‘It’s Cool’ weather alarm app reminds us the summer heat isn’t that scary

It's Cool

App Attack is a weekly series where we search the App Store and Google Play Store for the best apps of the week. Check out App Attack every Sunday for the latest.

If you live in a state with all four seasons, you likely have a love-hate relationship with the heat. During brutal winters, it’s easy to long for the days when you won’t have to wear multiple layers. But then those scorching summer days hit — and so does the sweat — and you start to realize cold weather isn’t all that bad. This week, we have an app that will help you find the right balance between hot and cold.

It’s Cool — currently only available for iOS — is a weather alarm meant specifically to notify you when the weather is nice. In the App Store, the developer explained the idea was born from spending too many summer days and nights inside. With temperatures sky-rocketing, we don’t often realize how much time we spend sitting in air conditioned spaces to shelter us from the heat. Warm seasons are meant to be spent outside, and a weather alarm could be just the push we need to keep us from getting summer cabin fever.

This app is simple to use and doesn’t have much to its interface. Upon downloading it, you’re greeted by an animated bell with a plant inside and a sun hovering over it. Above the bell is the city or town you’re in and to the left of it you have the option of setting the temperature at either Fahrenheit or Celsius.

On the bottom is where you see the current temperature, a description of the current weather, and how many hours until it reaches your preferred temperature outside. The dial at the bottom lets you easily slide back and forth between the temperatures. Once you’ve stopped at your desired temperature, it will automatically set an alarm to notify you later. Underneath the set temperature, the app also lets you know how many hours it will take to reach it.

When I first tried out it out, the temperature in New York City was 85 degrees and partly cloudy. I set the dial to alert me at 84 degrees which said it would take two hours. But after two hours went by, the temperature went down and I didn’t get an alert. Then, I tried again by bringing it down to 77 degrees which said it would take four hours before alerting me. Even after four hours, I still had zero notifications on my phone.

After reading through the reviews on the App Store, I noticed that other users were posting the same complaint. It’s clear the developer — TinRocket — was well aware, because after a brief Twitter direct message exchange I was guided to a support article dedicated to the exact same problem.

its cool app attack it s settings

In the beginning, you’re asked for permission to use location information, access to background data, and permission to send push notifications. If you want to use the app to its fullest extent, make sure tap allow for all of them. If you tap don’t allow by accident, you can always go to Settings and scroll down to the It’s Cool app. There, you’ll have to turn the location on to While Using in order to find the local weather. Then, toggle Background App Refresh on to allow the app to check the weather periodically. If you want to receive notifications between the hours of 11 PM and 7 PM, toggle off Do Not Disturb mode.

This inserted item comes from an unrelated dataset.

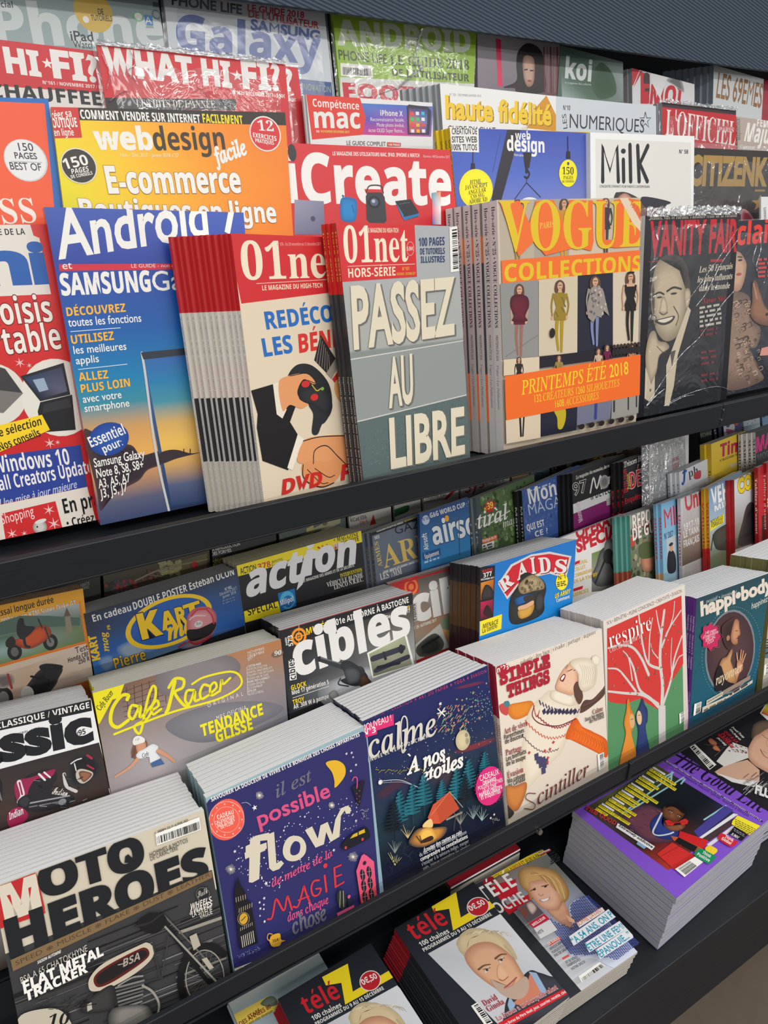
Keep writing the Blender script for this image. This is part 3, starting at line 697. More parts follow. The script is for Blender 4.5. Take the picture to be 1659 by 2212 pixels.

After fixing the settings, I started receiving notifications to my phone. When the outdoors reached 68 degrees, I saw a push notification that read exactly that. Some could argue you could easily step outside and check the weather, or even simply open a window. But since it did take a few hours, I forgot that I was even waiting for the temperature to drop since I was focused on other tasks. Even though we tell ourselves we’ll go outside once it gets cooler, it’s more likely we’ll be too buried in our phones to remember. That’s where the handy-dandy notification comes in.

its cool app attack it s notification

While summer is coming to an end, temperatures in September still remain high — you technically have one more month to make up for staying indoors these past few months. Even if you don’t plan on using it to go outside, the app could help lower those AC bills.